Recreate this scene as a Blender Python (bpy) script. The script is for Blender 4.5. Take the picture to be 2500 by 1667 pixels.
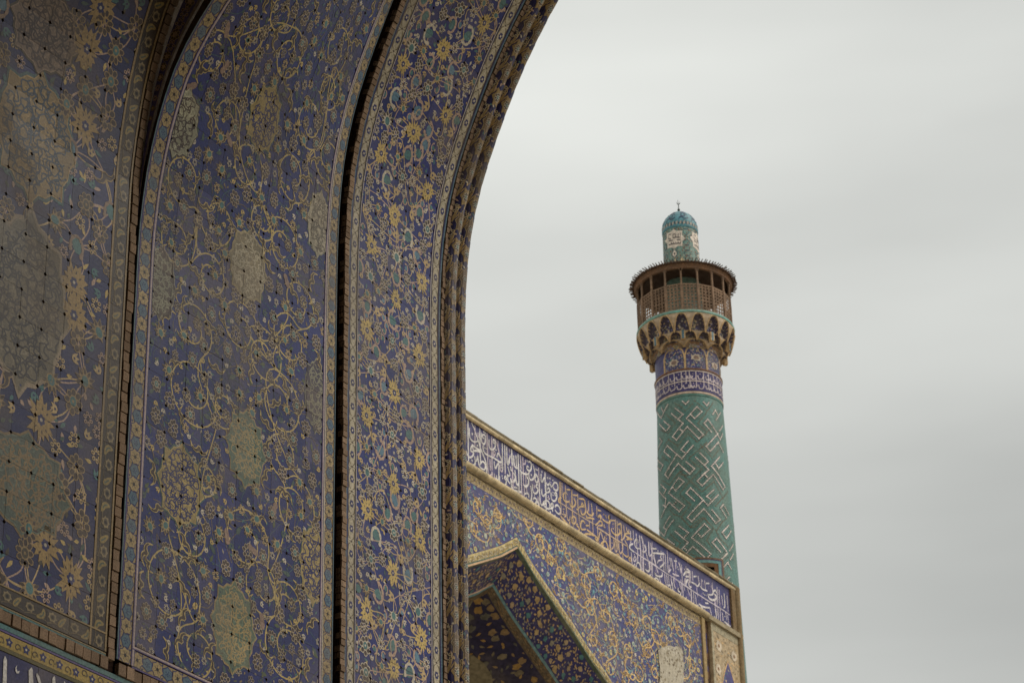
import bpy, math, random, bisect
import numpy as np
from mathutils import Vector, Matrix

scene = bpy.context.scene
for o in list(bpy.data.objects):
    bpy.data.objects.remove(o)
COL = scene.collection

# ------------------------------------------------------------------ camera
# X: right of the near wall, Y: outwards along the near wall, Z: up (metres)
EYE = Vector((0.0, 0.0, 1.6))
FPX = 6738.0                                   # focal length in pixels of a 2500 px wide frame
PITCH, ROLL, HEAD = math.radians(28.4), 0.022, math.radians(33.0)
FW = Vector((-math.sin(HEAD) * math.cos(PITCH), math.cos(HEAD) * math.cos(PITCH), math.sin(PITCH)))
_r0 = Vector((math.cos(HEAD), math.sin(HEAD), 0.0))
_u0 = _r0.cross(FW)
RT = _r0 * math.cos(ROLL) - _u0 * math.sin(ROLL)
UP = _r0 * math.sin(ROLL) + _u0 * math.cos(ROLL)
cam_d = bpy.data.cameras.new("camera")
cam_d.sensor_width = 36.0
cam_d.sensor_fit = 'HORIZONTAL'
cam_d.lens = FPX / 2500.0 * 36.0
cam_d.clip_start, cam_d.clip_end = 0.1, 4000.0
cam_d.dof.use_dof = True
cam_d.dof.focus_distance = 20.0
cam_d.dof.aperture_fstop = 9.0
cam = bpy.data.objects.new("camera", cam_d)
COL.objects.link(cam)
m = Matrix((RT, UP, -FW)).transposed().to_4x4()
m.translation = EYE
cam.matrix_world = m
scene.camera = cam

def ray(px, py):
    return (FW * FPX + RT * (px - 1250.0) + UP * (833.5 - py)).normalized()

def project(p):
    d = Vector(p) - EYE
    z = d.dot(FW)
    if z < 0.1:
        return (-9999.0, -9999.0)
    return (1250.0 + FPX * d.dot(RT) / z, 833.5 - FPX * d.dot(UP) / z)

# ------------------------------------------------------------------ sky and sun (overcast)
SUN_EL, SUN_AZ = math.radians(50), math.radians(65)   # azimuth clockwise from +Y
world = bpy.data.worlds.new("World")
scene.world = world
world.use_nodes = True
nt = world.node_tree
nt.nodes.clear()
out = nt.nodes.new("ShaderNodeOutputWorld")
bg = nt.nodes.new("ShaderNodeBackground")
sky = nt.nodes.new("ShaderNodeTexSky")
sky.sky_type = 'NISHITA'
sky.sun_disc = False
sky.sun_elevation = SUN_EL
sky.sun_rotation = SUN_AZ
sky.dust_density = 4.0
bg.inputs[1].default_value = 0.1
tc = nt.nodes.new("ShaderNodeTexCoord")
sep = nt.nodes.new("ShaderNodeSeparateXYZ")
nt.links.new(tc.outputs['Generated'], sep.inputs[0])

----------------

SHORT TASK:
From the first line of the material down to the line containing "COL = scene.collection", inclusive, return each line exactly, skipping any picture.

FINAL RESULT:
Recreate this scene as a Blender Python (bpy) script. The script is for Blender 4.5. Take the picture to be 2500 by 1667 pixels.
import bpy, math, random, bisect
import numpy as np
from mathutils import Vector, Matrix

scene = bpy.context.scene
for o in list(bpy.data.objects):
    bpy.data.objects.remove(o)
COL = scene.collection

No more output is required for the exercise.